## WRITTEN EXERCISE
Quote exactly the lines from the line containing "cl = ['bronze" to the line containing "tag(obj('wall_panel', bm, BRONZE), cl[i], 'wall", both lines included, please, and nothing more.
┄┄┄┄┄┄┄┄┄┄
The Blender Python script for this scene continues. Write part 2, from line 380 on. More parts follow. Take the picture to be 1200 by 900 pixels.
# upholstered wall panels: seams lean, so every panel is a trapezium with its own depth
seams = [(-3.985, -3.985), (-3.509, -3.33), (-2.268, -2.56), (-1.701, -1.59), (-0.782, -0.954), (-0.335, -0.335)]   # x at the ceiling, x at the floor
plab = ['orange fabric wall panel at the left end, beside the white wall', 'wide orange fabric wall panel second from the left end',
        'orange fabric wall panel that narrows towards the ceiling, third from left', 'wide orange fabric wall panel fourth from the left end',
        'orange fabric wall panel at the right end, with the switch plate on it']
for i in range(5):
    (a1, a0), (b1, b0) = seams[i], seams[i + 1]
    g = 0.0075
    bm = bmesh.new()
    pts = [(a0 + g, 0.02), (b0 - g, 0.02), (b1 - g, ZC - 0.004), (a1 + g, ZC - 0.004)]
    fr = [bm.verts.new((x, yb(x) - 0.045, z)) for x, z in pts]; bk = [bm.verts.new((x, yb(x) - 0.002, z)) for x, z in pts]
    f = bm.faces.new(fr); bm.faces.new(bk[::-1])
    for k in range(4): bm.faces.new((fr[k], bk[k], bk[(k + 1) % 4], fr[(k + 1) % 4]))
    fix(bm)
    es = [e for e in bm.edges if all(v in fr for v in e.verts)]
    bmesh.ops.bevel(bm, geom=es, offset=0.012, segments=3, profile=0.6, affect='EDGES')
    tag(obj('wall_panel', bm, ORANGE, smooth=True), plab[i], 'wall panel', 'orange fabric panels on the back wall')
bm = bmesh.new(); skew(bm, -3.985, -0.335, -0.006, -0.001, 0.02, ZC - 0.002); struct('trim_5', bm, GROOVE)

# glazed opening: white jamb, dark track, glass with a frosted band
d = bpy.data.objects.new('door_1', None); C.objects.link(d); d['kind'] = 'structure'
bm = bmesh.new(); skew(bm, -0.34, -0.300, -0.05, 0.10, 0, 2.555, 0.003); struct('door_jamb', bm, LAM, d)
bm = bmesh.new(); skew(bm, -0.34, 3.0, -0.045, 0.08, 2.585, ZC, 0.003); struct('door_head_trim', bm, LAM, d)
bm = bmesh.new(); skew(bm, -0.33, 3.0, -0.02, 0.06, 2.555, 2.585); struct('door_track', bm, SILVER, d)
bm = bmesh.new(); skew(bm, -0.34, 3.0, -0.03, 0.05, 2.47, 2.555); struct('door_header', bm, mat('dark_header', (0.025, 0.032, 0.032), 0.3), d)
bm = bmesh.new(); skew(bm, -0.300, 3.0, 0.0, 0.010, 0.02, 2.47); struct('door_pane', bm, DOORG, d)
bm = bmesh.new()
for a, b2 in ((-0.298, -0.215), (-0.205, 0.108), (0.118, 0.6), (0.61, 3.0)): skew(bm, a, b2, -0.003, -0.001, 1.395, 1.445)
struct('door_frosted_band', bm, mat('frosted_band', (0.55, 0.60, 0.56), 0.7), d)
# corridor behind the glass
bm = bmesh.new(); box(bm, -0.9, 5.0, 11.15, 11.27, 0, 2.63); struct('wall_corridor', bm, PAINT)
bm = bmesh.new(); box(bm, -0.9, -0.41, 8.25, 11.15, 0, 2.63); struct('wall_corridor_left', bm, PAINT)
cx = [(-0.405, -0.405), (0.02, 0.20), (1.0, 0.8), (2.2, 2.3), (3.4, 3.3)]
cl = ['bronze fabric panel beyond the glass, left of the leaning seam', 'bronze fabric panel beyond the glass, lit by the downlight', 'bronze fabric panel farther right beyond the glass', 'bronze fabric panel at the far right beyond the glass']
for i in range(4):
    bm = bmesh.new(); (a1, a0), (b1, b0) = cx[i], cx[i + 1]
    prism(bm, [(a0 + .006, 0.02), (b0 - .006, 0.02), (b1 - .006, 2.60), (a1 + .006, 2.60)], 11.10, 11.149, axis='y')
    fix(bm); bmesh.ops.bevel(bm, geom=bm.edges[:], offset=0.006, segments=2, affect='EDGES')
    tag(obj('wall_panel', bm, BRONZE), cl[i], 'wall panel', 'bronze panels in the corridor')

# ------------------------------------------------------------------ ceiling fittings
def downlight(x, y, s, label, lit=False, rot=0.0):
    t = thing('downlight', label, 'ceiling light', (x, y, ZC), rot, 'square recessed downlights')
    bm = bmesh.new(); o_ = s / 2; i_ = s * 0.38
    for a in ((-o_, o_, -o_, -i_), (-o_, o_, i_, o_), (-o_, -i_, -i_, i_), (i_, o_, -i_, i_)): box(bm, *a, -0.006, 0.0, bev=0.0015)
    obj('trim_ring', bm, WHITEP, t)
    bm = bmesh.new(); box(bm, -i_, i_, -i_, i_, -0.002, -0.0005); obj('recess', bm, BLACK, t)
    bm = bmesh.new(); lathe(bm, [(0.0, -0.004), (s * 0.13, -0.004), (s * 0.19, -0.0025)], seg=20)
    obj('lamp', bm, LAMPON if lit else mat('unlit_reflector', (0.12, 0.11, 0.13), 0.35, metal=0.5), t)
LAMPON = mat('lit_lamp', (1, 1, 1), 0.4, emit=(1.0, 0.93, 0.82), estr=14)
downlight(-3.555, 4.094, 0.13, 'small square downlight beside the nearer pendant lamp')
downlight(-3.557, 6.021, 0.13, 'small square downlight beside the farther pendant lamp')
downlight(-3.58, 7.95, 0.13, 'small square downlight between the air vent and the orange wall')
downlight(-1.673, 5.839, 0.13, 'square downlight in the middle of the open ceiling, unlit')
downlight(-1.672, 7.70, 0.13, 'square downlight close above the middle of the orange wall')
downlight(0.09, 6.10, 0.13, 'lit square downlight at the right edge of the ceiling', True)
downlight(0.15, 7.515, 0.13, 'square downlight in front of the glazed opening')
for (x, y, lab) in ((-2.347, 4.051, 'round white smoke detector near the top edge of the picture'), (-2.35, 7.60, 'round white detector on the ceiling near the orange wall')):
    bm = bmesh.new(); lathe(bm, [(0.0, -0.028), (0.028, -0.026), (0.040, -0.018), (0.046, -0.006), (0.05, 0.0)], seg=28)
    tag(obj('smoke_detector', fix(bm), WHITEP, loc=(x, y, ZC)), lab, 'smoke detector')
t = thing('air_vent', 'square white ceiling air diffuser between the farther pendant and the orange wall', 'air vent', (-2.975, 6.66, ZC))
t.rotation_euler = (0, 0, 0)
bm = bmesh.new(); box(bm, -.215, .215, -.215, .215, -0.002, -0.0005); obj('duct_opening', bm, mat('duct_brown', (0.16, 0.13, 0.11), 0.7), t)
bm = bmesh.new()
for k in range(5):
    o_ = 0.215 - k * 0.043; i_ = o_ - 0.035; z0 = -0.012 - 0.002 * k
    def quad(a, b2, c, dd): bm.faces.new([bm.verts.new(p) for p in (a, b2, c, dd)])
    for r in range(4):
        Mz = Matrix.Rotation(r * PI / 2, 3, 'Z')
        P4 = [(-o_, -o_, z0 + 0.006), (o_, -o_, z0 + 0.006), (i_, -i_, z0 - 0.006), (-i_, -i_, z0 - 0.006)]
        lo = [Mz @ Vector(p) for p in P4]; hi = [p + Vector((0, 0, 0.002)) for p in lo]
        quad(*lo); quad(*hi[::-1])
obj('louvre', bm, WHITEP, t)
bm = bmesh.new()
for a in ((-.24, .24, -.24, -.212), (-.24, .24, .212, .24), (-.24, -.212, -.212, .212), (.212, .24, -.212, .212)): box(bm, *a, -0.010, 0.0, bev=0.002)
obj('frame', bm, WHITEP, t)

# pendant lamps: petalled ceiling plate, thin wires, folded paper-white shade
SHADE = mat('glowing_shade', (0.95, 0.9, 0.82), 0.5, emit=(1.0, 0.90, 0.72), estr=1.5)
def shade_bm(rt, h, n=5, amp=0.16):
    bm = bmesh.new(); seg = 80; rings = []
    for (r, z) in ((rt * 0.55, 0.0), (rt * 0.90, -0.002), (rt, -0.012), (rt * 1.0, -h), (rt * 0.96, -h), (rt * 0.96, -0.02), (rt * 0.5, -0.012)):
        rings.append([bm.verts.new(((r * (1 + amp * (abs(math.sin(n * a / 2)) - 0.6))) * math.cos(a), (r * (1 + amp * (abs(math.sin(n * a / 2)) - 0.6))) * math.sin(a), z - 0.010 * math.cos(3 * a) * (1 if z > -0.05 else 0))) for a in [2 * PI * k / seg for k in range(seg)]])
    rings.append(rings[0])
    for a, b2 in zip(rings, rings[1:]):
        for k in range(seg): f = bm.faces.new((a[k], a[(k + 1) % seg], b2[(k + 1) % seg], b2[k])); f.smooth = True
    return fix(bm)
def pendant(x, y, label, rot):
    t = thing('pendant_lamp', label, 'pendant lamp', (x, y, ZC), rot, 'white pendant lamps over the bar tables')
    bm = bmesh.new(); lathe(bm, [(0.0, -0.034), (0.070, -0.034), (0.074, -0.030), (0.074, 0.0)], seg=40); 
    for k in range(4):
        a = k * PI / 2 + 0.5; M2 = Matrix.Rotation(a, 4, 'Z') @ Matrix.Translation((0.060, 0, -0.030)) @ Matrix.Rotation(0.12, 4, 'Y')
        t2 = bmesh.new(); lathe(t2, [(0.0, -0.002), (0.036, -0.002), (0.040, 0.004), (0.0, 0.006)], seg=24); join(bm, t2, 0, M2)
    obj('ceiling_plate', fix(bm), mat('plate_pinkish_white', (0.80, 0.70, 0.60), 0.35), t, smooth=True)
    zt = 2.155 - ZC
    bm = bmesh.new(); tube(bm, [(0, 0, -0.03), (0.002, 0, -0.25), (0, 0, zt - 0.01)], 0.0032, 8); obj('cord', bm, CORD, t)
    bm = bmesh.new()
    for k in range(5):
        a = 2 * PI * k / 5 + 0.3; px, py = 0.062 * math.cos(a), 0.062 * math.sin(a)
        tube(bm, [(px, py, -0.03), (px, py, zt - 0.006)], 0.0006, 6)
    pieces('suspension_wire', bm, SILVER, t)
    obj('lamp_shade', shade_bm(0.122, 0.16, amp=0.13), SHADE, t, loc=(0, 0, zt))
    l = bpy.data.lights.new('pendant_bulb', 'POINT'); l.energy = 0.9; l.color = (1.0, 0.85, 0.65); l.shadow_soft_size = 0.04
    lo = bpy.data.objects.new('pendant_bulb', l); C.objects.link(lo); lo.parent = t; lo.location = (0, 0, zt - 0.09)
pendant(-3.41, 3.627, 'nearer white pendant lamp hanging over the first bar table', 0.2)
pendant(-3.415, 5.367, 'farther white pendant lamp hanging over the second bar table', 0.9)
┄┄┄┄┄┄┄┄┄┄
## OUTPUT FOR THIS EXERCISE
cl = ['bronze fabric panel beyond the glass, left of the leaning seam', 'bronze fabric panel beyond the glass, lit by the downlight', 'bronze fabric panel farther right beyond the glass', 'bronze fabric panel at the far right beyond the glass']
for i in range(4):
    bm = bmesh.new(); (a1, a0), (b1, b0) = cx[i], cx[i + 1]
    prism(bm, [(a0 + .006, 0.02), (b0 - .006, 0.02), (b1 - .006, 2.60), (a1 + .006, 2.60)], 11.10, 11.149, axis='y')
    fix(bm); bmesh.ops.bevel(bm, geom=bm.edges[:], offset=0.006, segments=2, affect='EDGES')
    tag(obj('wall_panel', bm, BRONZE), cl[i], 'wall panel', 'bronze panels in the corridor')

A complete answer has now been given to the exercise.